When the Copy assignment operator is being changed to take its argument by-reference, instead of by-value, the error is fixed.

    inline I_hold_reference& operator=(I_hold_reference& other){ ... }

Why does this fix the error? One possible implication would be that the Important optimization possibility referenced in the linked question is lost. Was that ever true for references? What are the other implications of this change?

There is a codebase relying on this operator, no other members are present, only the mentioned references. Is there a need to adapt the codebase to this change somehow, or is it safe as-is?

Answer 1

If you carefully follow the description you linked, you will see that you must have only one overload of operator= and that one needs to take its argument by value. So, simply removing the operator=(I_hold_reference&&) overload will make your code compilable.

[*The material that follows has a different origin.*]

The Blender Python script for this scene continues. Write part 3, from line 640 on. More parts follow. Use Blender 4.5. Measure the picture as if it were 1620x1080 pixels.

However, this is not the only issue. Your swap doesn't swap! Instead, it assigns a copy of second to first and leaves second untouched.

This is what you want:

class I_hold_reference
{
    I_hold_reference(const int& number_reference)
     : my_reference(number_reference){}

    friend void swap(I_hold_reference& first, I_hold_reference& second)
    {
        using std::swap;
        swap(first.my_reference, second.my_reference);
    }

    I_hold_reference& operator=(I_hold_reference other)
    {
        swap(*this, other);
        return *this;
    }
private:
    reference_wrapper<const int> my_reference;
};

Note: I removed unnecessary inlines as member functions are implicitly inline. Also I declared the swap function inside of your class. You can find an explanation for this in the link you shared.

Also, in this particular example, using the copy-and-swap idiom is unnecessary in the first place. std::reference_wrapper is not a manually maintained resource, meaning it has proper copy and move semantics built in. So, in this particular example, the compiler generated copy and move operators will have the exact same behavior as the manually created one here. So, you should use those and not write you own ones in whatever way. On the other hand, if this is just a toy example and there are more resource in the real class that do need manual management, then this is the way to go.

Answer 2

Using forwarding reference && will bind to any rvalue's (temporaries / forwarding references). These categories can also be passed as value and is then ambiguous. That is, a temporary for example is ambiguous where as an lvalue will not be (uses value overload).

Where as the non-const reference can never bind to a temporary or forwarding reference. A const reference can though, but isn't ambiguous.